June 20, 1948 - May 30, 1971
ED SULLIVAN SHOW, THE, (TOAST OF THE TOWN)
Television's longest running variety series. Originally, titled, TOAST OF THE TOWN, the name of the series changed on September 18, 1955 to THE ED SULLIVAN SHOW. Most remembered for introducing many stand-up comedians, and musical acts, including The Rolling Stones, Elvis Presley, The Beatles.
Most of the 1,087 broadcasts, encompassing 10,000 performers, have been archived. The major exceptions are the first half-year of shows circa 1948 of which a few kinescope excerpts survive.
The ED SULLIVAN SHOW was a spectacular show-case that for twenty-three years entertained the American family. In its prime, more than thirty million viewers, young and old, tuned in at the same time to view popular culture.
Ed's guest is President Kennedy impersonator Vaughn Meader.
NOTE: After the assassination of President John F. Kennedy Vaughn Meader's career faded over night. He made three appearances on the Ed Sullivan Show impersonating JFK and one last appearance May 3, 1964 attempting a new routine. His fate was doomed and this would be one of his last television appearances before leaving the business.
It's probably very safe to say that no performer within memory ever became a has-been as quickly as the man born Abbott Vaughn Meader. After toiling away on the small-club circuit for several years, his spot-on impersonation of then-President John F. Kennedy got him noticed by writer/performer/producer Earle Doud, who decided to build a comedy album around the nation's highly popular Presidential family. Built up of a series of satiric audio sketches about the Kennedys, and surrounding Meader with a supporting cast of top New York-based character actors, "The First Family" (Cadence: 1962) became an unprecedented success when it was released around Thanksgiving time in 1962. Its sales were so phenomenal that copies had to be rationed, it occupied several weeks at Number One on the Billboard Album charts, and was one of only two comedy albums ever to be awarded the Grammy for Album of the Year. A follow-up, "The First Family, Part Two" (Cadence: 1963), released the following summer, did almost as well. Both a third album and a TV special were in the works. Kennedy himself was a fan of the album, his biggest criticism being that he felt Meader sounded more like Robert F. Kennedy than himself.

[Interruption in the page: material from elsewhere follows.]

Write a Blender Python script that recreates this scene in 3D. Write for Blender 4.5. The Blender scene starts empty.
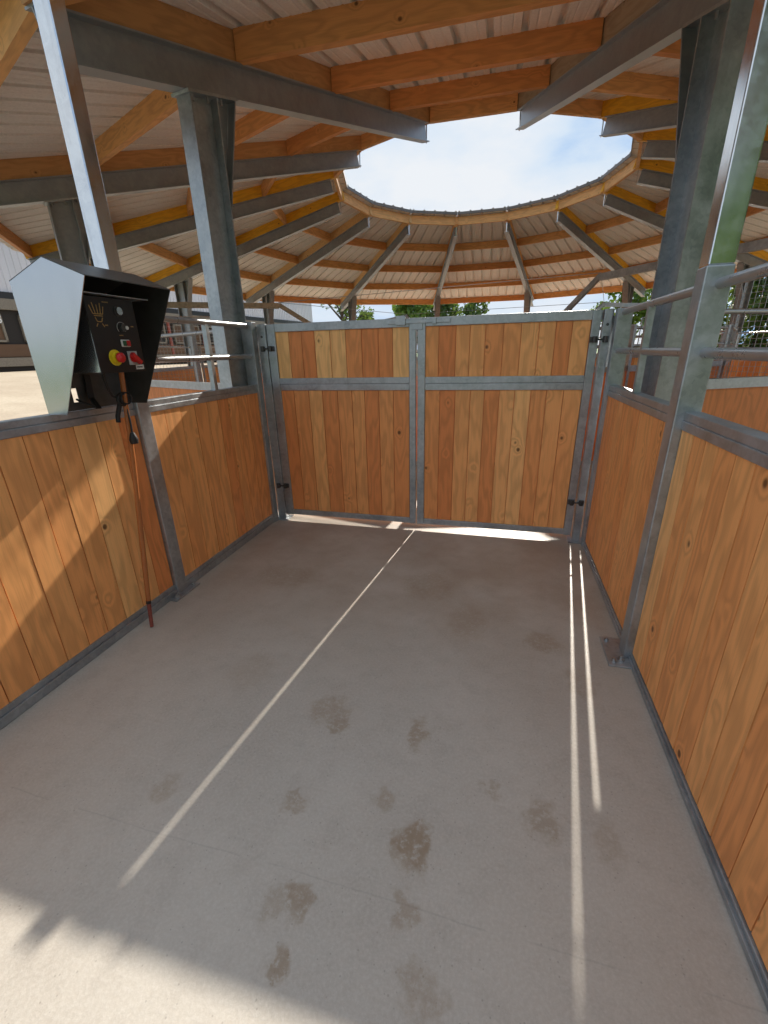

Then, on November 22, 1963, the unthinkable happened. John F. Kennedy was shot and killed in Dallas. Literally within hours of the shooting, all of Meader's engagements were canceled. Meader, who admired Kennedy and was as much in shock as everybody else, was at a loss. His Kennedy impersonation, which comprised a small portion of his club act, could have been easily cut. But, as he himself later put it, "literally overnight, nobody wanted to know from me. As far as they were concerned, I was as dead as the President."